Genge’s micrometeorites contain information about the formation of asteroids and comets some four and a half billion years ago. As with Martian meteorites, the chance to study material from another celestial object without the expense of mounting an expensive mission is itself noteworthy. We’re synchronizing laboratory mineralogy with infrared observations of the Karin asteroids, work with implications for the origin of the Karin group in what seems to have been a rubble-pile asteroid.
The paper is Genge, “Koronis asteroid dust within Antarctic ice,” Geology Vol. 36, Issue 9 (September 2008), pp. 687-690 (abstract).

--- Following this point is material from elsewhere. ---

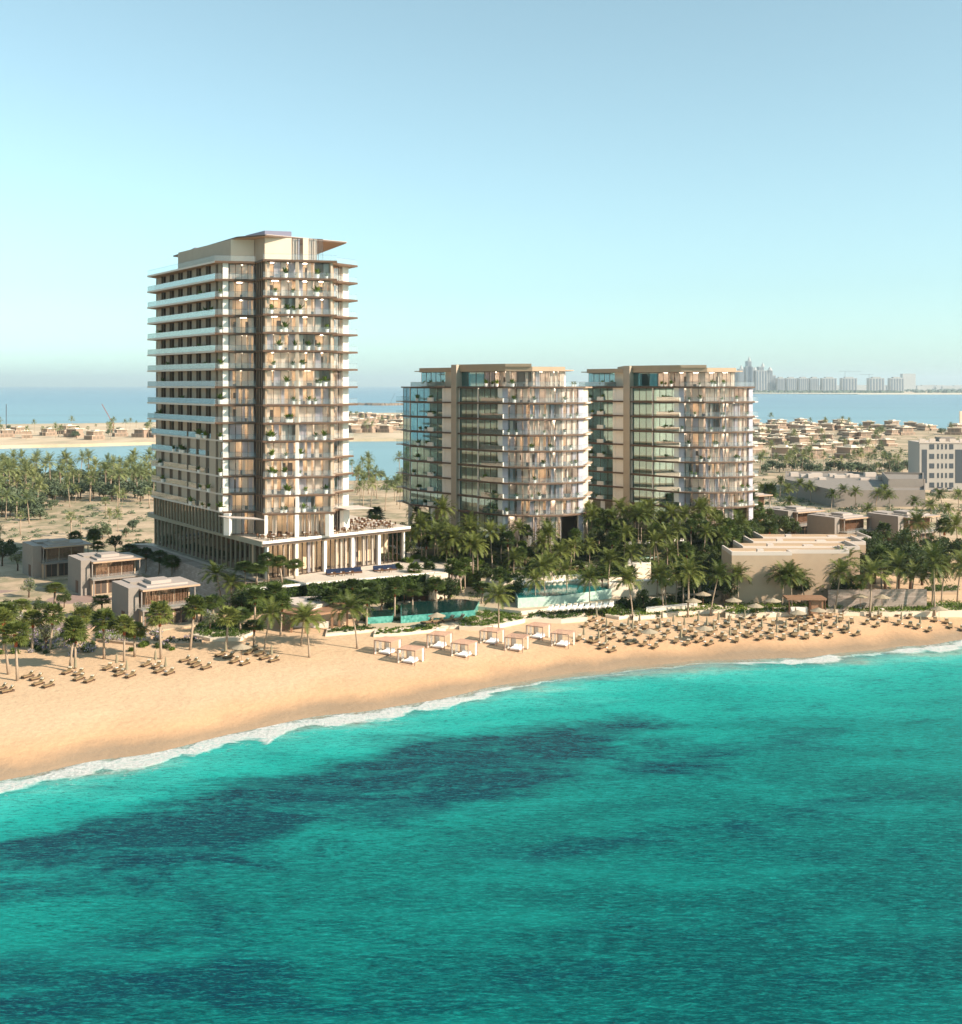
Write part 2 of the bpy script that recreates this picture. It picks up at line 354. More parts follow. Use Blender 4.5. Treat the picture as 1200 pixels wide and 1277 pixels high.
c = t.mix(t.math('MAXIMUM', sw, 0.0), c, t.mix(1.0, c, 'd0ffff', 'MULTIPLY') if False else '18c4b6'); c = t.mix(t.math('MAXIMUM', t.math('MULTIPLY', sw, -1.0), 0.0), c, '00585e')
# foam
fo = t.math('ADD', d, t.math('MULTIPLY', t.math('SUBTRACT', t.noise(t.pos((.4, 1, 1)), .17, 7, .68, .6), .5), 9.0))
foam = t.math('MULTIPLY', t.math('SUBTRACT', fw, t.math('ABSOLUTE', t.math('SUBTRACT', fo, 2.6))), 1.0, clamp=True)
fn = t.math('MULTIPLY', t.math('SUBTRACT', t.noise(ap, 1.6, 5, .7), .25), 3.2, clamp=True)
foam = t.math('MULTIPLY', foam, t.math('MULTIPLY_ADD', fn, .6, .4))
lace = t.math('MULTIPLY', t.math('MULTIPLY', t.math('SUBTRACT', t.noise(ap, .9, 6, .75, .8), .57), 7, clamp=True), t.math('SUBTRACT', 1.0, t.math('DIVIDE', t.math('ABSOLUTE', t.math('SUBTRACT', d, 4)), 6), clamp=True))
wash = t.math('MULTIPLY', t.math('MULTIPLY', t.math('SUBTRACT', 1.0, t.math('DIVIDE', t.math('ABSOLUTE', t.math('SUBTRACT', fo, .2)), 3.4), clamp=True), fn), t.math('MULTIPLY', fw, .28), clamp=True)
foam = t.math('MAXIMUM', foam, wash)
foam = t.math('MAXIMUM', foam, t.math('MULTIPLY', lace, t.math('MULTIPLY', fw, .35), clamp=True))
c = t.mix(foam, c, 'f2f0ea')
hgt = t.math('ADD', rip, t.math('MULTIPLY', rip2, .35))
sh_w = t.bsdf(c, t.math('MULTIPLY_ADD', foam, .5, .22), t.bump(t.math('ADD', hgt, t.math('MULTIPLY', foam, .6)), 1.0, .8), .015)
trn = t.n('ShaderNodeBsdfTransparent'); mx = t.n('ShaderNodeMixShader')
edge = t.math('ADD', t.math('DIVIDE', t.math('ADD', d, t.math('MULTIPLY', t.math('SUBTRACT', t.noise(ap, .2, 3), .5), 3)), 7.0, clamp=True), foam, clamp=True)
t.l(edge, mx.inputs[0]); t.l(trn.outputs[0], mx.inputs[1]); t.l(sh_w, mx.inputs[2]); M['sea'] = t.done(mx.outputs[0])
# open sea / lagoon
t = NT('open_sea'); ap = t.pos((.2, 1, 1)); n = t.noise(t.pos((.15, 1, 1), .1), .006, 5, .6)
se = t.n('ShaderNodeSeparateXYZ'); g = t.n('ShaderNodeNewGeometry'); t.l(g.outputs['Position'], se.inputs[0])
c = t.mix(t.math('DIVIDE', t.math('SUBTRACT', se.outputs[1], 600), 2500, clamp=True), '7a9ca2', '6c8e9e')
c = t.mix(t.math('MULTIPLY', t.math('SUBTRACT', n, .45), 3, clamp=True), c, t.mix(1.0, c, .72, 'MULTIPLY'))
M['open_sea'] = t.done(t.bsdf(c, .35, t.bump(t.noise(t.pos((.4, 1, 1)), .5, 4), .35, .5), .3))
# ------------------------------------------------------------------ ground and water
def grid(name, xs, rows, fn, mat, attrs=None, kind='structure'):
    vs = []; A = {k: [] for k in (attrs or {})}
    for x in xs:
        for r in rows:
            p = fn(x, r); vs.append(p)
            for k in A: A[k].append(attrs[k](*p))
    n = len(rows); fs = [(i * n + j, (i + 1) * n + j, (i + 1) * n + j + 1, i * n + j + 1) for i in range(len(xs) - 1) for j in range(n - 1)]
    me = bpy.data.meshes.new(name); me.from_pydata(vs, [], fs); me.materials.append(mat)
    me.polygons.foreach_set('use_smooth', [True] * len(fs))
    for k, a in A.items():
        at = me.attributes.new(k, 'FLOAT', 'POINT'); at.data.foreach_set('value', a)
    o = bpy.data.objects.new(name, me); col.objects.link(o); o['kind'] = kind; return o
def frange(a, b, s):
    r = []; x = a
    while x < b - 1e-6: r.append(x); x += s
    return r
xs = frange(-600, -130, 20) + frange(-130, 150, 1.6) + frange(150, 901, 15)
rows_t = [-14, -8, -5, -3, -2, -1, 0, 1, 2, 3, 4.5, 6, 8, 10, 13] + frange(16, 140, 2.0)
rows = [('t', v) for v in rows_t] + [('b', v / 30) for v in range(1, 31)]
def gfn(x, r):
    y0 = ys(x)
    if r[0] == 't': y = y0 + r[1]
    else:
        yb = interp(YB, x); y = y0 + 138 + (max(yb, y0 + 160) - y0 - 138) * r[1] ** 1.4
        if r[1] == 1: return (x, y, -1.2)
    return (x, y, h(x, y))
def garden(x, y, z):
    px = 600 + 1400 * x / y
    g = smooth(205, 210, y - .0 * x) * (1 - smooth(300, 320, y)) * smooth(-30, -22, x) * (1 - smooth(40, 46, x - .4 * (y - 214)))
    g = max(g, smooth(440, 460, y) * smooth(-60, -90, x) * .8 if False else 0)
    return g
ground = grid('ground', xs, rows, gfn, M['sand'], {'shore': lambda x, y, z: y - ys(x), 'garden': garden})
WEED = []
for px, py, rx, ry, a in [(230, 1040, 16, 5, .9), (650, 932, 16, 5, .7), (480, 972, 14, 6, .6), (150, 1045, 14, 6, 1.0), (60, 1095, 14, 5, .7), (300, 1010, 13, 5, .9), (400, 985, 15, 5.5, 1.0), (520, 955, 15, 7, 1.0), (620, 965, 14, 6, .8), (700, 918, 15, 6, .9), (560, 1000, 14, 5, .6), (930, 935, 13, 4, .75), (850, 955, 10, 3, .5),
                          (250, 1090, 14, 4, .6), (120, 1180, 12, 4, .5), (430, 1170, 16, 4, .35), (60, 1240, 14, 4, .8), (300, 1240, 14, 4, .5), (900, 1030, 25, 5, .3), (1100, 1000, 25, 5, .25), (700, 1060, 20, 5, .3), (600, 1240, 16, 3, .35), (1000, 1200, 14, 3, .2)]:
    x, y = G(px, py); WEED.append((x, y, rx, ry, a))
def weed(x, y, z):
    return min(1.1, sum(a * math.exp(-((x - cx + .0 * (y - cy)) / rx) ** 2 - ((y - cy - .35 * (x - cx)) / ry) ** 2) for cx, cy, rx, ry, a in WEED))
FW = [(-60, 1.8), (-45, 2.6), (-36, 3.6), (-31, 1.8), (-28, 4.2), (-22, 1.9), (-14, 2.7), (-4, 2.8), (3, 1.3), (12, .35), (25, .5), (38, .6), (46, 1.6), (56, 1.9), (61, .8), (68, .7), (74, 2.2), (86, 3.0), (120, 1.5)]
near_rows = [2.5, 1, 0, -1, -2, -3, -4, -5, -6.5, -8, -10] + [-v for v in frange(12, 130, 2)] + [-150, -180]
grid('sea', frange(-200, -110, 10) + frange(-110, 130, 1.6) + frange(130, 260, 10), near_rows[::-1], lambda x, r: (x, ys(x) + r, 0.0 if r > -140 else -.05), M['sea'],
     {'shore': lambda x, y, z: y - ys(x), 'weed': weed, 'foamw': lambda x, y, z: interp(FW, x) * (1 + .25 * math.sin(x * .9) + .2 * math.sin(x * 2.3))})
mb = MB(); mb.quad((-30000, -3000, -.35), (30000, -3000, -.35), (30000, 30000, -.35), (-30000, 30000, -.35)); mb.build('open_sea', M['open_sea'], kind='structure')
mb = MB()
def gp(lst, z): return [G(a, b, z) for a, b in lst]
far = [W(-250, 1240), W(0, 1235), W(100, 1260), W(190, 1300), W(300, 1500), W(440, 1720), W(520, 1750), W(700, 1600), W(850, 1420), W(960, 1240)]
nr = [W(960, 1100), W(800, 900), W(700, 880), W(505, 905), W(440, 900), W(330, 880), W(190, 850), W(100, 822), W(0, 800), W(-250, 780)]
mb.prism(nr[::-1] + far[::-1] if False else [p for p in (far + nr)][::-1], -1, 1.9); sp = mb.build('spit', M['far_sand'], kind='structure')
mb = MB(); k = [W(-300, 2450), W(0, 2400), W(300, 2500), W(540, 2520), W(540, 2560), W(300, 2540), W(0, 2440), W(-300, 2490)]
random.seed(5)
mb = MB()
for i in range(260):
    q = i / 260; x, y = W(425 + 100 * q, 2500 + 20 * math.sin(q * 9)); r = random.uniform(5, 9)
    mb.cone((x, y + random.uniform(-6, 6)), r, r * .4, -1, random.uniform(2.5, 5), 6)
tag(mb.build('breakwater', M['dark_taupe']), 'long dark rock breakwater in the sea between the tower and middle block', 'breakwater')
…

I’ve always been impressed by spectroscopic studies that pin down asteroid families and their allied meteoritic traces. One thing cosmic dust reveals, especially long term records like sea-bed samples, is that the dust levels are highly variable through time. A few years back one paper showed we were currently in a dust-peak, at about 3 times background levels, and that much higher peaks could be discerned further back in time – up to 6 times background. The sediment core record ends 80 mya, but no doubt the process of supply and loss has oscillated back and forth over billennia. A core sample of a periodic deposit on an axially stable world, like Mercury’s polar caps, might reveal the full collisional history of the last 4 billion years. Unfortunately there’s no plans to visit those caps anytime soon with sufficient coring equipment and analytical laboratories sufficient to the task could be hard to pack into a lander.
I think my favourite meteoroid study is the one that found that there is a significant flux of particles arriving in our solar system from Beta Pictoris, which potentially means we can sample material from an extrasolar system without having to figure out the interstellar travel problem.